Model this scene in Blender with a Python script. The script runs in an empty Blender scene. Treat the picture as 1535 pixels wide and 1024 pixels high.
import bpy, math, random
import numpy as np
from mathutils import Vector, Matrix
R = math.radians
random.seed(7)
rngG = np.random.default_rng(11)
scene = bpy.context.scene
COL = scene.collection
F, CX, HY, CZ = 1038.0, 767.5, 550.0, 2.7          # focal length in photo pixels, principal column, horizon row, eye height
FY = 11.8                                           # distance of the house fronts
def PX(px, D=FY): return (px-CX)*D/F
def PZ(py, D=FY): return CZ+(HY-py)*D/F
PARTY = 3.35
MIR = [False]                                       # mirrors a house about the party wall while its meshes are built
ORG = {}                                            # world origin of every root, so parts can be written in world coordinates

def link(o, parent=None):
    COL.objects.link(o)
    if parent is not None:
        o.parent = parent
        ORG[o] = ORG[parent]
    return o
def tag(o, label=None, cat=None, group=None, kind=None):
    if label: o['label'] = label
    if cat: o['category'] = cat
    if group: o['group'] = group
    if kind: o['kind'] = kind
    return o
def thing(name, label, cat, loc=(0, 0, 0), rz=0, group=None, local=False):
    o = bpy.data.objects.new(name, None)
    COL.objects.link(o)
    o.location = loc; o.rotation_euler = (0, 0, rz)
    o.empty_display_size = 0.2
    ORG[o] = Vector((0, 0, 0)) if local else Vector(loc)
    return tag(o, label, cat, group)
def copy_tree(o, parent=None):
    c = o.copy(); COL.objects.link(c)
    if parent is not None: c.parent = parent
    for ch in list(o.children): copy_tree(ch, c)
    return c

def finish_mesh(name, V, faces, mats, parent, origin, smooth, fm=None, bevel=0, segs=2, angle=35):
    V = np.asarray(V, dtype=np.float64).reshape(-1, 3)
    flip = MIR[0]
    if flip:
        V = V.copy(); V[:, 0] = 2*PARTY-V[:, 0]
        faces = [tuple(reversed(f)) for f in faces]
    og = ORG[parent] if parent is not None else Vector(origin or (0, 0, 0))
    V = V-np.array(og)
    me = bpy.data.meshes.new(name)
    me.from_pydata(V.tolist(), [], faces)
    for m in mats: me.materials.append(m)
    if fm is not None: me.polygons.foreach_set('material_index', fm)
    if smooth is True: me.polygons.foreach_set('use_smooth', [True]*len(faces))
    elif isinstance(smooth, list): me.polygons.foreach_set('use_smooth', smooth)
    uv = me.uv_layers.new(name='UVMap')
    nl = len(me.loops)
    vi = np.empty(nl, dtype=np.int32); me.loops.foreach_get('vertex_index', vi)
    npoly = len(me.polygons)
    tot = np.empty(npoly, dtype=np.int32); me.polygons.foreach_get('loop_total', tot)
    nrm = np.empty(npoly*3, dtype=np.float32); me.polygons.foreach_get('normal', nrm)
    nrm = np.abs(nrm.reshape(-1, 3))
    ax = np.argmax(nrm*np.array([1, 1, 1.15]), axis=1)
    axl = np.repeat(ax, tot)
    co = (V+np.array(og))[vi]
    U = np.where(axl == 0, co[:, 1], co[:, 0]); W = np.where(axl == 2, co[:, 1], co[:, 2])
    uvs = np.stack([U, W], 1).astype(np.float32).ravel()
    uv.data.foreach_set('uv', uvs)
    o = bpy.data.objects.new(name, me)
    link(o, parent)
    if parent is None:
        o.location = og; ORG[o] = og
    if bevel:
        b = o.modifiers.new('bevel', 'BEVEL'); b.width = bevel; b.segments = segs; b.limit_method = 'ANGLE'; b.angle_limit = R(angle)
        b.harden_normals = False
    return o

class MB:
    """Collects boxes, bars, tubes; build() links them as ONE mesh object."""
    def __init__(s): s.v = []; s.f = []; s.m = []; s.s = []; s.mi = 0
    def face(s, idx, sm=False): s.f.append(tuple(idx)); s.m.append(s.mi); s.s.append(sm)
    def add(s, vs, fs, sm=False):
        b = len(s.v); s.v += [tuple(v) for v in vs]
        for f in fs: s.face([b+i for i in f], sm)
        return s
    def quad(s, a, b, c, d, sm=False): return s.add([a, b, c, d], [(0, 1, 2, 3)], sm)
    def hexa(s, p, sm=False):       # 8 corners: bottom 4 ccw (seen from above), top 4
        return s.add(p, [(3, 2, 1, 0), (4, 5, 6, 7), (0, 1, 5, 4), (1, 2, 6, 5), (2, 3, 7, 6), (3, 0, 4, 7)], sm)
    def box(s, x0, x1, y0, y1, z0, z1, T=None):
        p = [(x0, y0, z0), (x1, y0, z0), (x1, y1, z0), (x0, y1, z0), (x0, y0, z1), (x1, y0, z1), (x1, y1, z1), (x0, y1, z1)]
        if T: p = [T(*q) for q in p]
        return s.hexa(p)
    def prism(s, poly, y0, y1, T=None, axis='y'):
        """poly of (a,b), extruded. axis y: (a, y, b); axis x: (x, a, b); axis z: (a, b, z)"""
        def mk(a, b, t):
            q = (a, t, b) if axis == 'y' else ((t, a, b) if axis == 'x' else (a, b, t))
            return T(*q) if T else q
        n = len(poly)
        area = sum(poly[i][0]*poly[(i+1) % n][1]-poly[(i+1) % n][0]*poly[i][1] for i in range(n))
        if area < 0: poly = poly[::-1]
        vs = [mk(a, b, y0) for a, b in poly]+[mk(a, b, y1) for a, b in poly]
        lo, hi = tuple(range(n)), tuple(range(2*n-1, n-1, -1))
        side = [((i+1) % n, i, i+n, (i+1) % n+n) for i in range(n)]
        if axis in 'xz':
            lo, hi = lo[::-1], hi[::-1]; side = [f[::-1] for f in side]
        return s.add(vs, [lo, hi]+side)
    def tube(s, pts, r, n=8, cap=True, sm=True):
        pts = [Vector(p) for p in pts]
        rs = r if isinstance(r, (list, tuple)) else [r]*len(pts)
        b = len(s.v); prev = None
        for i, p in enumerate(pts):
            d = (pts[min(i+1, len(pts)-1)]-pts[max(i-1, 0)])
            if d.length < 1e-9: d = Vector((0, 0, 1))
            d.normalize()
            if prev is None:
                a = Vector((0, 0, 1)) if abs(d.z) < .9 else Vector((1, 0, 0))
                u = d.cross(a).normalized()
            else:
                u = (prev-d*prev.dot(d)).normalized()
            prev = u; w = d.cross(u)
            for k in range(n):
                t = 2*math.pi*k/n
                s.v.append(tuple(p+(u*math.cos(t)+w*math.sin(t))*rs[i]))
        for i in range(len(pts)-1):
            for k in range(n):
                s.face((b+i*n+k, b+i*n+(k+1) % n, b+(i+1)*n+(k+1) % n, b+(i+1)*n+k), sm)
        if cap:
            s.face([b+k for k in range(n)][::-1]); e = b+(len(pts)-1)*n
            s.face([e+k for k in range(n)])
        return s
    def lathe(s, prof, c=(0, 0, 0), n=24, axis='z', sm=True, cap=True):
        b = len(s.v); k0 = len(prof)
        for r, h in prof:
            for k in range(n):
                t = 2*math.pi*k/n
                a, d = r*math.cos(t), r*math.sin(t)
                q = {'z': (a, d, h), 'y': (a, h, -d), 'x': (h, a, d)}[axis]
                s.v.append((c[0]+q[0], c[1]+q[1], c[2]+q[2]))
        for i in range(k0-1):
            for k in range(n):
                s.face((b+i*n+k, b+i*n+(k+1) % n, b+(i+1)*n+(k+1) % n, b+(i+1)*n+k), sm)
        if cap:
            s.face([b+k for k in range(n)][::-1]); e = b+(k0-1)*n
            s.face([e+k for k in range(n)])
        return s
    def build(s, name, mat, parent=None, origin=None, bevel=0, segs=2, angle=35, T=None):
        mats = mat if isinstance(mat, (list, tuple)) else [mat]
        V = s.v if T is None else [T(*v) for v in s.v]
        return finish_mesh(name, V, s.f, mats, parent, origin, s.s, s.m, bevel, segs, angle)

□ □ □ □

WHAT IS BEING ASKED
Scan the listing above and identify each line holding the string "pixels"; copy every such line.

EXERCISE ANSWER
Model this scene in Blender with a Python script. The script runs in an empty Blender scene. Treat the picture as 1535 pixels wide and 1024 pixels high.
F, CX, HY, CZ = 1038.0, 767.5, 550.0, 2.7          # focal length in photo pixels, principal column, horizon row, eye height